**Listing:**

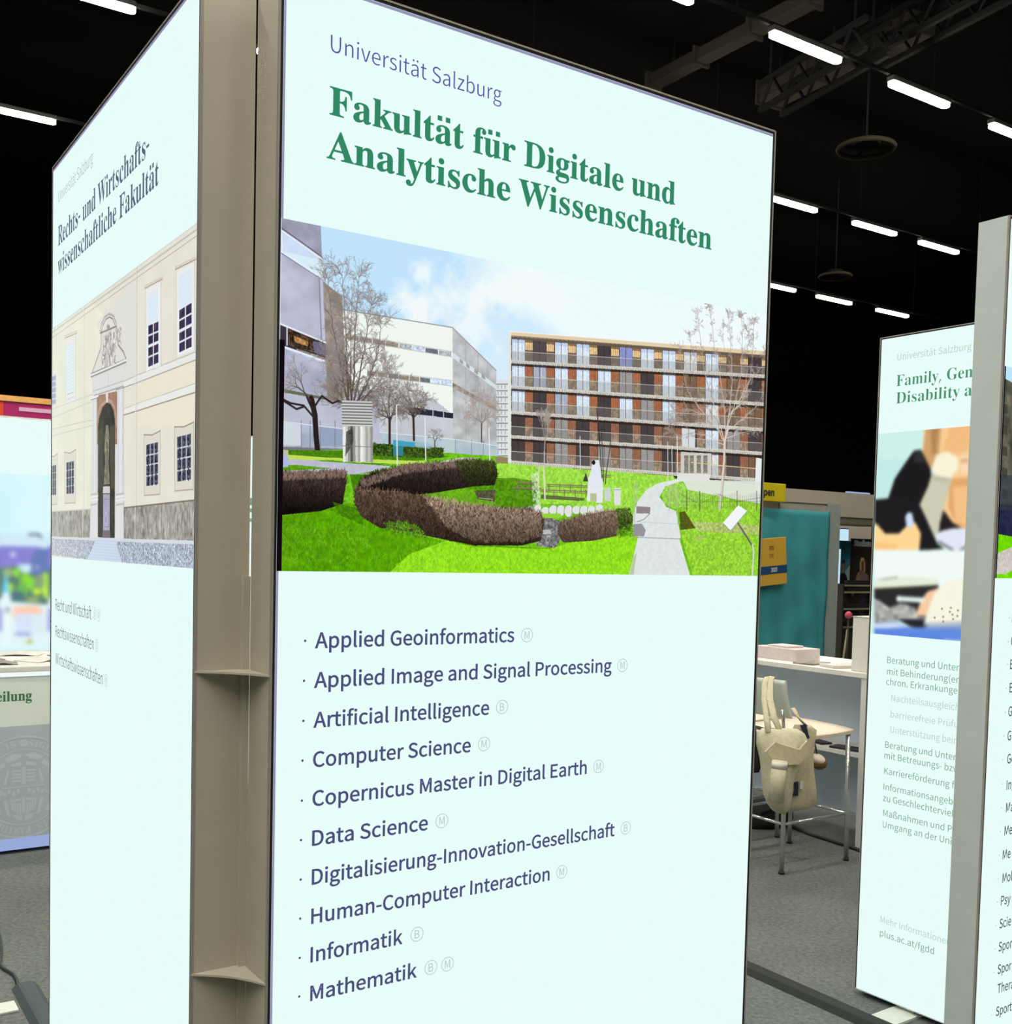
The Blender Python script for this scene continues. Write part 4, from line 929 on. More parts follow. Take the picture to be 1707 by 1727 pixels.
# ---- old town with a spire, wooded hill and pale sky, out of focus
def paint_town(pl, s0, s1, z0, z1):
    P = Pic(pl, s0, s1, z0, z1, 900, int(900 * (z1 - z0) / (s1 - s0)), (214, 250, 255))
    T = lambda X, Y: (X / 6.64, 860 + Y / 6.64)
    q = lambda *p: [T(*a) for a in p]
    h, w = P.h, P.w; n = fbm(h, w, 120, 77, 4)[..., None]
    P.a[:] = np.array((196, 244, 254)) / 255 * (1 - n) + np.array((232, 253, 255)) / 255 * n
    for dx in (-1500, -1000, -500, 0, 560, 1100, 1650):
        def t(*p): return [T(a + dx, b) for a, b in p]
        P.poly(t((-20, 240), (330, 290), (560, 320), (560, 440), (-20, 420)), (210, 236, 250)); P.line(t((330, 275), (430, 275), (460, 305)), 2.0, (120, 120, 150)); P.poly(t((-20, 400), (430, 415), (470, 430), (560, 430), (560, 800), (-20, 700)), (140, 136, 216)); P.poly(t((350, 520), (420, 440), (560, 430), (560, 800), (350, 760)), (108, 130, 186)); P.ell(T(145 + dx, 500), 4.2, 4.6, (214, 226, 255)); P.ell(T(415 + dx, 645), 3.4, 3.8, (170, 180, 235)); P.poly(t((200, 610), (350, 605), (350, 690), (260, 720)), (206, 240, 250))
        P.poly(t((-20, 650), (160, 630), (240, 700), (380, 720), (480, 720), (560, 760), (560, 1180), (-20, 1040)), (92, 130, 120)); 
        for (x, y, rx, ry, c) in ((190, 700, 6, 9, (150, 236, 70)), (290, 800, 10, 14, (150, 230, 60)), (340, 820, 8, 12, (140, 228, 70)), (250, 900, 10, 14, (116, 190, 90)), (415, 915, 8, 6, (214, 252, 70)), (510, 830, 7, 20, (196, 246, 80)), (530, 940, 7, 9, (206, 250, 90)), (120, 870, 5, 8, (170, 236, 80)), (200, 960, 12, 8, (84, 120, 136)), (440, 800, 9, 12, (140, 170, 130)), (90, 700, 10, 8, (160, 190, 130)), (370, 1000, 12, 4, (170, 190, 110))): P.ell(T(x + dx, y), rx, ry, c, .9)
        P.poly(t((-20, 980), (60, 1020), (560, 1060), (560, 1520), (-20, 1530)), (228, 246, 250)); P.poly(t((130, 1120), (180, 1080), (420, 1070), (500, 1150), (360, 1170), (170, 1160)), (255, 206, 180)); P.poly(t((120, 1150), (170, 1150), (170, 1210), (130, 1200)), (255, 214, 170)); P.poly(t((170, 1160), (360, 1160), (360, 1390), (180, 1390)), (218, 228, 250)); P.line(t((180, 1390), (330, 1395)), 2.0, (150, 160, 220)); P.poly(t((370, 1170), (560, 1160), (560, 1400), (380, 1380)), (222, 238, 244)); P.poly(t((-20, 1100), (20, 1100), (20, 1360), (-20, 1360)), (150, 150, 220))
        P.poly(t((25, 930), (55, 720), (75, 720), (110, 930)), (140, 220, 246)); P.poly(t((20, 930), (115, 930), (130, 1060), (125, 1520), (25, 1520)), (234, 250, 252)); P.poly(t((20, 900), (50, 740), (55, 900)), (100, 186, 240)); P.line(t((82, 1100), (82, 1140)), 2.0, (130, 140, 160)); P.ell(T(320 + dx, 1480), 8, 2.2, (214, 226, 130)); P.ell(T(335 + dx, 1470), 2.2, 4, (150, 150, 60))
    P.blur(3)
    return P.image('town_print')

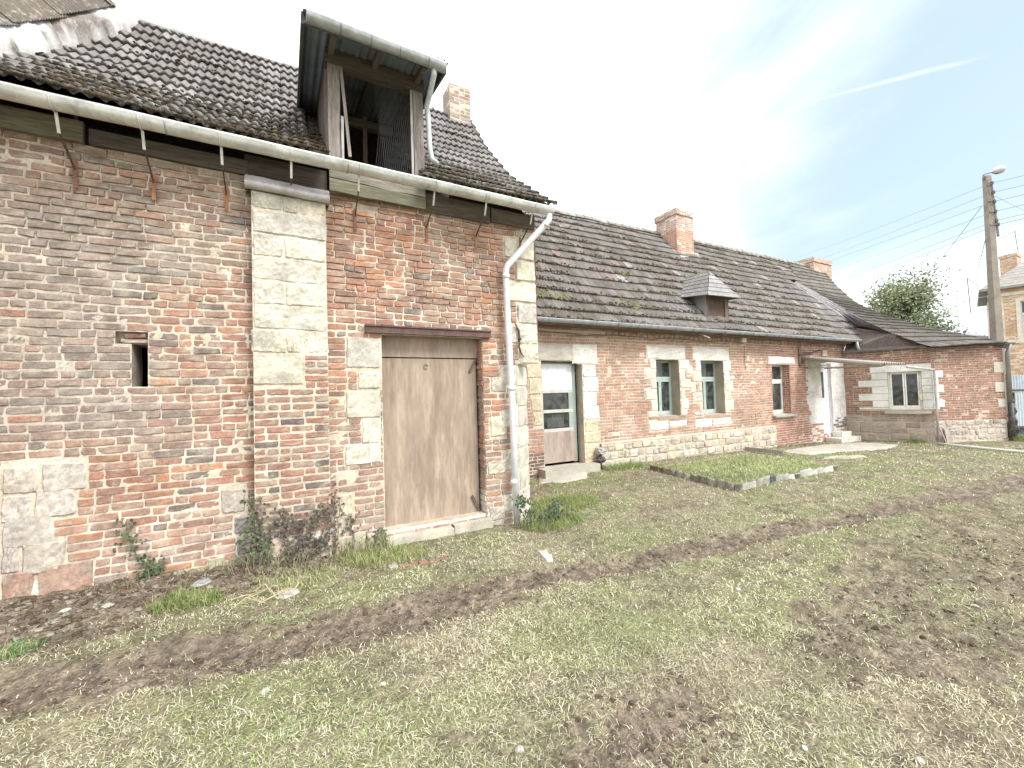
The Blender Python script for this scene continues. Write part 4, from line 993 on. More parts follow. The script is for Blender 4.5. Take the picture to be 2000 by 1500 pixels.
mb = MB(); mb.box((5.05, y+.06, .9), (5.5, y+.065, 1.1), (.5, .5, .48)); mb.build('curtain', M_paint, fdo)
# teal casements
def casement(fr, h, dep, cf, cpane, split, trans=True, name='window', par=None, fw_=.05):
    u0, u1, v0, v1 = h; mb = MB()
    def bx(a, b_, c, d, e0, e1, col):
        P = [fr.P(u, v, -w) for w in (e0, e1) for u, v in ((a, c), (b_, c), (b_, d), (a, d))]
        mb.add(P, [(0, 1, 2, 3), (7, 6, 5, 4), (0, 4, 5, 1), (1, 5, 6, 2), (2, 6, 7, 3), (3, 7, 4, 0)], col)
    cf = np.array(cf)
    bx(u0, u0+fw_, v0, v1, dep, dep+.05, cf); bx(u1-fw_, u1, v0, v1, dep, dep+.05, cf); bx(u0+fw_, u1-fw_, v1-fw_, v1, dep+.002, dep+.048, cf); bx(u0+fw_, u1-fw_, v0, v0+fw_*1.2, dep-.01, dep+.05, cf)
    zt_ = v1
    if trans: zt_ = v0+(v1-v0)*.66; bx(u0+fw_, u1-fw_, zt_, zt_+.07, dep-.015, dep+.05, cf*1.05)
    o = mb.build(name, M_paint, par)
    mid = u0+(u1-u0)*split
    for a, b_ in ((u0+fw_, mid), (mid, u1-fw_)):
        mb = MB(); g = .005; s_ = .045
        bx(a+g, a+s_, v0+fw_*1.2, zt_, dep-.012, dep+.03, cf*1.1); bx(b_-s_, b_-g, v0+fw_*1.2, zt_, dep-.012, dep+.03, cf*1.1); bx(a+s_, b_-s_, zt_-.06, zt_-.004, dep-.012, dep+.03, cf*1.1); bx(a+s_, b_-s_, v0+fw_*1.2+.002, v0+fw_*1.2+.07, dep-.012, dep+.03, cf*1.1)
        mb.build('casement', M_paint, o)
        mb = MB(); mb.add([fr.P(u, v, -(dep+.015)) for u, v in ((a+s_, v0), (b_-s_, v0), (b_-s_, zt_), (a+s_, zt_))], [(0, 1, 2, 3)], (.5, .5, .5)); mb.build('pane', M_glass, o)
    if trans:
        mb = MB(); mb.add([fr.P(u, v, -(dep+.02)) for u, v in ((u0+fw_, zt_+.07), (u1-fw_, zt_+.07), (u1-fw_, v1-fw_), (u0+fw_, v1-fw_))], [(0, 1, 2, 3)], (.5, .5, .5)); mb.build('pane', M_glass, o)
    return o
TEAL = (.40, .50, .46)
w1 = casement(FF, W1, .27, TEAL, None, .46, True, 'window', farm); w1['label'] = 'teal framed window nearer the half glazed door, with a pale board behind its top pane'
w2 = casement(FF, W2, .27, TEAL, None, .46, True, 'window', farm); w2['label'] = 'teal framed window to the right of its twin'
w3 = casement(FF, W3, .24, (.74, .74, .72), None, .30, True, 'window', farm, .05); w3['label'] = 'narrow white framed window under a white lintel'
mb = MB(); mb.quad((8.2, 8.0, 1.95), (8.72, 8.0, 1.95), (8.72, 8.0, 2.4), (8.2, 8.0, 2.4), (.42, .41, .38)); mb.build('curtain', M_paint, farm); mb = MB(); mb.quad((13.4, 7.95, .9), (13.6, 7.95, .9), (13.6, 7.95, 1.9), (13.4, 7.95, 1.9), (.5, .5, .46)); mb.build('curtain', M_paint, farm); mb = MB(); mb.quad((9.95, 8.0, 1.0), (10.15, 8.02, 1.0), (10.15, 8.02, 1.9), (9.95, 8.0, 1.9), (.50, .49, .45)); mb.build('curtain', M_paint, farm); mb = MB(); mb.quad((9.95, 8.05, 1.95), (10.5, 8.05, 1.95), (10.5, 8.05, 2.4), (9.95, 8.05, 2.4), (.20, .20, .2)); mb.build('curtain', M_paint, farm)
mb = MB(); mb.slab([(W3[0]-.08, 7.48, .775), (W3[1]+.12, 7.48, .775), (W3[1]+.12, 7.86, .82), (W3[0]-.08, 7.86, .82)], .05, (.42, .42, .36)); mb.build('sill', M_conc, w3)
for w_, o in ((W1, w1), (W2, w2)):
    mb = MB(); mb.slab([(w_[0]+.01, 7.585, w_[2]-.012), (w_[1]-.01, 7.585, w_[2]-.012), (w_[1]-.01, 7.87, w_[2]+.03), (w_[0]+.01, 7.87, w_[2]+.03)], .07, (.46, .36, .30)); mb.build('sill', M_conc, o)
# white back door
mb = MB(); mb.box((16.02, 7.69, .02), (16.60, 7.73, 2.40), (.70, .70, .78)); mb.box((16.0, 7.66, .02), (16.04, 7.71, 2.41), (.78, .78, .84)); mb.box((16.58, 7.66, .02), (16.62, 7.71, 2.41), (.76, .76, .82)); wd_ = mb.build('door', M_paint, farm); wd_['label'] = 'white back door with a narrow glass slit under the canopy'
mb = MB(); mb.box((16.10, 7.682, 1.25), (16.26, 7.69, 2.12), (.12, .12, .12)); mb.build('pane', M_glass, wd_)
mb = MB(); mb.box((16.09, 7.684, 1.24), (16.27, 7.688, 2.13), (.07, .07, .07)); mb.build('panel', M_paint, wd_)

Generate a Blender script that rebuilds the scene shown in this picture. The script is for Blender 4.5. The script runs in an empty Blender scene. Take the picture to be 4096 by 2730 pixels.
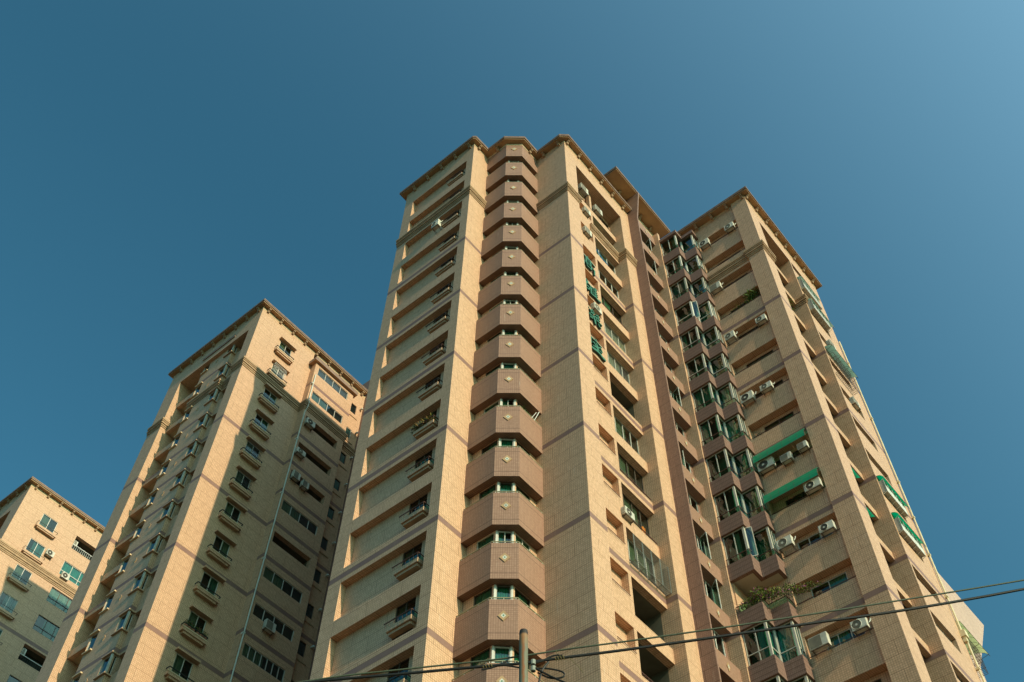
import bpy, math, random
from mathutils import Vector
random.seed(7)
S=bpy.context.scene; C=S.collection
SUN_E=4.5; SUN_C=(1,.86,.585); SKY=(1.0,1.5,2.0); TINT=(.40,.98,.90,1); SKY_S=.14; EXPO=0
EYE=1.6                      # heights below are measured from the camera's eye, 1.6 m above the ground
P=3.193                      # storey height
def Zc(k): return 72.86-P*k  # soffit heights
V0=76.632
# ------------------------------------------------------------------ node helpers
class NT:
    def __init__(s,name):
        s.m=bpy.data.materials.new(name); s.m.use_nodes=True; s.t=s.m.node_tree; s.t.nodes.clear()
        s.out=s.n('ShaderNodeOutputMaterial')
    def n(s,ty,**kw):
        nd=s.t.nodes.new(ty)
        for k,v in kw.items():
            if hasattr(nd,k): setattr(nd,k,v)
            else: nd.inputs[k.replace('_',' ')].default_value=v
        return nd
    def l(s,a,b): s.t.links.new(a,b)
    def math(s,op,a,b=None,c=None):
        nd=s.n('ShaderNodeMath',operation=op)
        for i,v in enumerate((a,b,c)):
            if v is None: continue
            if isinstance(v,(int,float)): nd.inputs[i].default_value=v
            else: s.l(v,nd.inputs[i])
        return nd.outputs[0]
    def mix(s,f,a,b,mode='MIX'):
        nd=s.n('ShaderNodeMix',data_type='RGBA',blend_type=mode)
        for sock,v in ((nd.inputs[0],f),(nd.inputs[6],a),(nd.inputs[7],b)):
            if isinstance(v,(int,float)): sock.default_value=v
            elif isinstance(v,tuple): sock.default_value=v if len(v)==4 else v+(1,)
            else: s.l(v,sock)
        return nd.outputs[2]
    def ramp(s,f,a,b):
        nd=s.n('ShaderNodeMapRange'); s.l(f,nd.inputs[0]); nd.inputs[1].default_value=a; nd.inputs[2].default_value=b
        return nd.outputs[0]
def col(c): return tuple(c)+(1,) if len(c)==3 else c
def plain(name,c,rough=.6,spec=.3,metal=0,var=.12,scale=3.0,dirt=None):
    t=NT(name); b=t.n('ShaderNodeBsdfPrincipled'); t.l(b.outputs[0],t.out.inputs[0])
    b.inputs['Roughness'].default_value=rough; b.inputs['Specular IOR Level'].default_value=spec; b.inputs['Metallic'].default_value=metal
    g=t.n('ShaderNodeNewGeometry'); nz=t.n('ShaderNodeTexNoise'); nz.inputs['Scale'].default_value=scale; nz.inputs['Detail'].default_value=4
    t.l(g.outputs['Position'],nz.inputs['Vector'])
    f=t.ramp(nz.outputs[0],.3,.7)
    c2=tuple(x*(1-var*2) for x in c) if dirt is None else dirt
    t.l(t.mix(f,c2,tuple(min(1,x*(1+var)) for x in c)),b.inputs['Base Color'])
    return t.m
def tile(name,c1,c2,mortar,seamc,bandc=None,period=2*P,vmax=V0-2*P,seams=True,tw=1.04/9,th=P/28,lines=None,stain=.12,rough=.5):
    """wall tiling: small tiles, panel joints in running bond, a darker tile band round the building"""
    t=NT(name); b=t.n('ShaderNodeBsdfPrincipled'); t.l(b.outputs[0],t.out.inputs[0])
    b.inputs['Roughness'].default_value=rough; b.inputs['Specular IOR Level'].default_value=.25
    uv=t.n('ShaderNodeUVMap'); uv.uv_map='uv'
    def brick(w,h,off,ms,a,bb,mo,bias=0):
        nd=t.n('ShaderNodeTexBrick'); nd.offset=off; nd.offset_frequency=2; nd.squash=1
        t.l(uv.outputs[0],nd.inputs['Vector'])
        for k,v in (('Scale',1),('Mortar Size',ms),('Mortar Smooth',.1),('Bias',bias),('Brick Width',w),('Row Height',h)): nd.inputs[k].default_value=v
        nd.inputs['Color1'].default_value=col(a); nd.inputs['Color2'].default_value=col(bb); nd.inputs['Mortar'].default_value=col(mo)
        return nd
    fine=brick(tw,th,0,.0078,c1,c2,mortar)
    cc=fine.outputs['Color']
    sep=t.n('ShaderNodeSeparateXYZ'); t.l(uv.outputs[0],sep.inputs[0]); v=sep.outputs[1]
    if bandc:
        fb=brick(.052,.052,0,.005,bandc,tuple(x*.82 for x in bandc),tuple(x*.6 for x in bandc))
        m=t.math('MODULO',v,period)
        f=t.math('MULTIPLY',t.math('GREATER_THAN',m,.28),t.math('LESS_THAN',m,.60))
        f=t.math('MULTIPLY',f,t.math('LESS_THAN',v,vmax))
        cc=t.mix(f,cc,fb.outputs['Color'])
        e1=t.math('LESS_THAN',t.math('ABSOLUTE',t.math('SUBTRACT',m,.28)),.012); e2=t.math('LESS_THAN',t.math('ABSOLUTE',t.math('SUBTRACT',m,.60)),.012)
        e=t.math('MULTIPLY',t.math('MAXIMUM',e1,e2),t.math('LESS_THAN',v,vmax))
    if seams:
        sm=brick(2.08,P/4,.5,.013,(0,0,0),(0,0,0),(1,1,1))
        sf=sm.outputs['Fac']
        if bandc:
            sf=t.math('MULTIPLY',sf,t.math('SUBTRACT',1,f)); sf=t.math('MAXIMUM',sf,e)
        cc=t.mix(sf,cc,seamc)
    if lines:
        m=t.math('MODULO',v,P); acc=None
        for q in lines:
            x=t.math('LESS_THAN',t.math('ABSOLUTE',t.math('SUBTRACT',m,q)),.013)
            acc=x if acc is None else t.math('MAXIMUM',acc,x)
        cc=t.mix(acc,cc,seamc)
    # weathering: slow blotches and faint vertical runs
    mp=t.n('ShaderNodeMapping'); mp.inputs['Scale'].default_value=(1.3,.10,1); t.l(uv.outputs[0],mp.inputs[0])
    nz=t.n('ShaderNodeTexNoise'); nz.inputs['Scale'].default_value=1; nz.inputs['Detail'].default_value=2; t.l(mp.outputs[0],nz.inputs['Vector'])
    n2=t.n('ShaderNodeTexNoise'); n2.inputs['Scale'].default_value=.5; n2.inputs['Detail'].default_value=1; t.l(uv.outputs[0],n2.inputs['Vector'])
    w=t.math('ADD',t.math('MULTIPLY',t.ramp(nz.outputs[0],.35,.75),.6),t.math('MULTIPLY',t.ramp(n2.outputs[0],.35,.7),.4))
    cc=t.mix(t.math('MULTIPLY',w,stain*2.2),cc,tuple(x*.62 for x in c1))
    # thin dirty runs and a few pale lime runs
    m3=t.n('ShaderNodeMapping'); m3.inputs['Scale'].default_value=(7,.30,1); t.l(uv.outputs[0],m3.inputs[0])
    n3=t.n('ShaderNodeTexNoise'); n3.inputs['Scale'].default_value=1; n3.inputs['Detail'].default_value=2; t.l(m3.outputs[0],n3.inputs['Vector'])
    cc=t.mix(t.math('MULTIPLY',t.ramp(n3.outputs[0],.62,.78),.5),cc,tuple(x*.5 for x in c1))
    n4=t.n('ShaderNodeTexNoise'); n4.inputs['Scale'].default_value=1.3; n4.inputs['Detail'].default_value=3; m4=t.n('ShaderNodeMapping'); m4.inputs['Scale'].default_value=(5,.5,1); m4.inputs['Location'].default_value=(17,3,0); t.l(uv.outputs[0],m4.inputs[0]); t.l(m4.outputs[0],n4.inputs['Vector'])
    cc=t.mix(t.math('MULTIPLY',t.ramp(n4.outputs[0],.68,.80),.35),cc,(.75,.66,.55))
    t.l(cc,b.inputs['Base Color'])
    return t.m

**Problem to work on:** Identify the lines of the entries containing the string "follow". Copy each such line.

**Result of this task:**
The Blender Python script for this scene continues. Write part 4, from line 929 on. More parts follow. Take the picture to be 1707 by 1727 pixels.
The Blender Python script for this scene continues. Write part 4, from line 993 on. More parts follow. The script is for Blender 4.5. Take the picture to be 2000 by 1500 pixels.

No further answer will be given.